[The Land-War In Ireland (1870) by James Godkin]@TWC D-Link bookThe Land-War In Ireland (1870) CHAPTER IX 8/24
Sir Cahir was trained by Docwra in martial exercises, in the arts of civility, and in English literature.
He was an apt pupil.
He grew up strong and comely; and he so distinguished himself before he was sixteen years of age in skirmishes with his father's allies, that Sir Henry wrote of him in the following terms: 'The country was overgrown with ancient oak and coppice.

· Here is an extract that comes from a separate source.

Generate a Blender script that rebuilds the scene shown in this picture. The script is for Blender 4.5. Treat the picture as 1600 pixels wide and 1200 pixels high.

O'Dogherty was with me, alighted when I did, kept me company in the greatest heat of the fight, behaved himself bravely, and with a great deal of love and affection; so much so, that I recommended him at my next meeting with the Lord Deputy Mountjoy, for the honour of knighthood, which was accordingly conferred upon him.' The young knight went to London, was well received at court, and obtained a new grant of a large portion of the O'Dogherty's country. He married a daughter of Lord Gormanstown, a catholic peer of the Pale, distinguished for loyalty to the English throne, resided with his bride at his Castle of Elagh, or at Burt, or Buncranna, keeping princely state, not in the old Irish fashion, but in the manner of an English nobleman of the period; hunting the red deer in his forest, hawking, or fishing in the teeming waters of Lough Foyle, Lough Swilly, and the Atlantic, which poured their treasures around the promontory of which he was the lord.
His intimate associates were officers and favourites of the king. Docwra had given up the government of Derry and retired to England.